Article

Diversity Insight: How to Create a Board Culture of Inclusion

illustration of six different colored people
By Janet Foutty

2 minutes

Doing so is as important strategically as disruptive issues like cyber risk and the future of talent

This is reprinted with permission from the original in NACD Directorship magazine.

Diversity brings many different dimensions of value to organizations operating in an increasingly complex environment. From increased creativity to stronger governance and improved problem-solving abilities, diversity equates to better business outcomes. From a governance perspective, we’ve seen anemic progress in diverse representation. For instance, in the Fortune 500, women hold just under 23% of board seats and minority men hold below 12%. When it comes to diversity of experience, director recruitment continues to prioritize classic such classic skills as executive leadership and finance over deep entrepreneurial talent and technology experience.

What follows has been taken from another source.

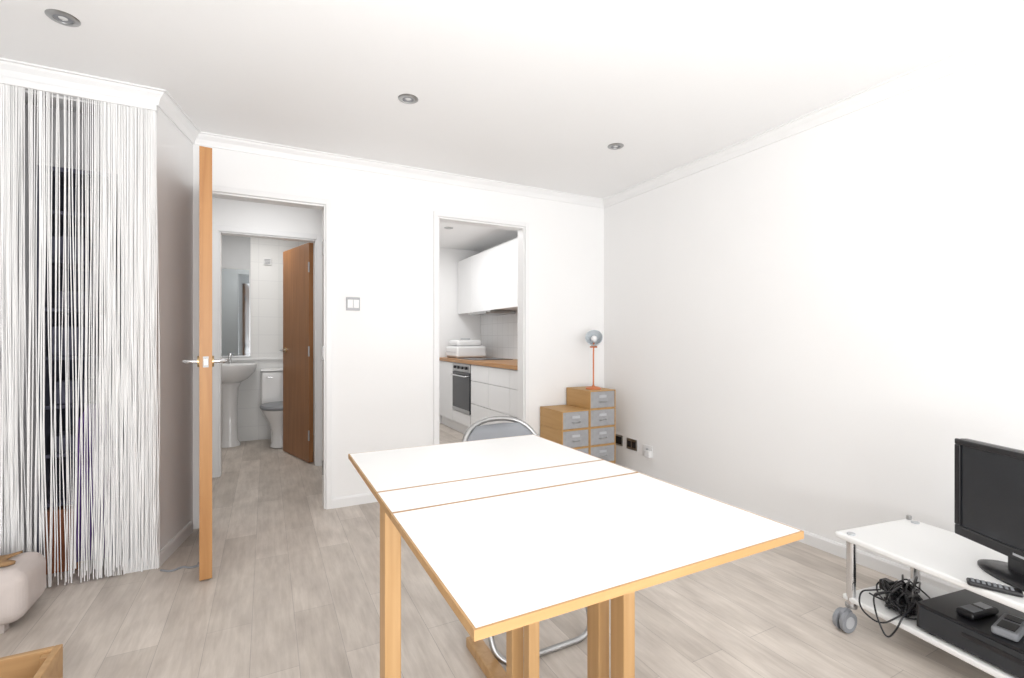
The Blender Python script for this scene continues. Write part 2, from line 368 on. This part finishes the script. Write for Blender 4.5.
# ---------------- TV trolley ----------------
A8=math.radians(-8)
g=G('tv_trolley',(1.973,1.085,0),A8,True)
Wd,Ln=.43,.98
box('top_board',(0,-Ln,.337),(Wd,0,.36),LAM,g,.008,seg=3)
box('lower_shelf',(.015,-Ln+.02,.105),(Wd-.01,-.02,.125),LAM,g,.006,seg=3)
for i,(x,y) in enumerate(((.03,-.045),(Wd-.04,-.05),(.03,-Ln+.05),(Wd-.04,-Ln+.05))):
    tubes('post_%d'%i,[[(x,y,.085),(x,y,.337)]],.016,CHROME,g)
    cyl('cap_%d'%i,.014,.006,(x,y,.362),LGREY,g)
    cyl('swivel_%d'%i,.02,.012,(x,y,.088),STEEL,g)
    for s in (-1,1):
        cyl('wheel_%d_%d'%(i,s),.038,.014,(x-.035,y+s*.014,.038),GREY,g,(math.pi/2,0,0))
        cyl('hub_%d_%d'%(i,s),.022,.017,(x-.035,y+s*.014,.038),LGREY,g,(math.pi/2,0,0))
    cyl('hood_%d'%i,.030,.012,(x-.028,y,.052),GREY,g,(math.pi/2,0,0))
cyl('rear_knob',.009,.016,(Wd-.02,-.015,.367),STEEL,g)
def tl(x,y,z):
    return (1.973+x*math.cos(A8)-y*math.sin(A8),1.085+x*math.sin(A8)+y*math.cos(A8),z)
g=G('dvd_player',tl(.20,-.475,.126),A8,True)
box('case',(-.17,-.21,.006),(.17,.21,.09),BLACK,g,.004)
box('front_panel',(-.174,-.20,.012),(-.169,.20,.083),SCREEN,g,.002)
box('disc_tray',(-.176,-.1,.05),(-.173,.08,.064),BLACK,g,.001)
for i,(x,y) in enumerate(((-.15,-.18),(.15,-.18),(-.15,.17),(.15,.17))): cyl('foot_%d'%i,.012,.006,(x,y,.003),BLACK,g)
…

While efforts continue to progress to balance inequity, directors need to address an often-overlooked element to achieving the benefits of diversity: having a board culture of inclusion.

Deloitte recently surveyed US C-suite executives and found that only 21% believe their organizations have a culture of inclusivity. The tone from the top really matters, and boards are in an ideal position to advance the inclusion agenda for their organizations. Here are five ways in which directors can take action:

  1. Identify the attributes of an inclusive leader that you want to be embodied by current and future leaders of the organization. For instance, Deloitte researched and defined how it thinks as a firm about inclusion. Our definition is centered on six signature traits: commitment, courage, cognizance of bias, cultural intelligence, curiosity and collaboration. These attributes need to be represented on the same “board member checklist” as do the hard skills and traditional experiences that exist today.
  2. Elevate and listen to all voices. Diversity of experience and skills doesn’t equate to value if the diversity of thought isn’t being engaged. Encourage every director to bring their authentic selves and to share their experiences and perspectives in order to truly dissect the issue at hand and consider the multitude of potential directions and outcomes. Understanding the balance in how you use both your voice and your understanding of other voices is critical given that actual boardroom time is finite.
  3. Welcome dissent. When considering something new or unknown, such as the ethical implications of disruptive technology adoption, it is important to examine every angle and challenge every assumption. As leaders, we should want our people to hold each other accountable and to respectfully engage one another to ensure that ideas hold up to constructive critique. That’s why we should invite and openly praise dissent—and possibly even create a rotating list of designated dissenters to ensure no one person is always playing the role of devil’s advocate.
  4. Integrate disparate insights. With diverse voices lending perspective, and the willingness to examine and challenge assumptions, you should make sure you are properly cultivating and integrating collective insights to generate the best outcome. This is true among directors, as well as between the board and management, as collaboration and appropriate transparency between the two bodies continue to evolve.
  5. Measure progress. As we all know, what gets measured gets managed. Consider measuring if progress is being made on increasing diversity and transforming into a truly inclusive culture by governing through the inclusive leadership traits identified. What starts at the board level authentically will extend to management, which is accountable for developing an inclusive culture and diverse talent throughout the organization—be it through sponsorship, programmatic training or other efforts.

In addition to their traditional responsibility of governing operations and financials, boards are focusing on the need to engage in and govern strategic priorities to advance their organizations both for the short and long term. Creating a diverse and inclusive culture is as important strategically as disruptive issues like cyber risk and the future of talent. We need to be thinking about and acting on inclusion in bold ways in our organizations. This starts with having an inclusive board, as that will lead the way for the entire company to be inclusive.

Janet Foutty is chair of the board, Deloitte, London, United Kingdom. She leads the board in providing governance and oversight on critical business matters including strategy, brand positioning, risk mitigation, talent development and leadership succession. She also is a member of Deloitte’s global board of directors and chair of Deloitte Foundation, the 90-year old not-for-profit organization that helps develop future talent and promote excellence in teaching, research, and curriculum innovation.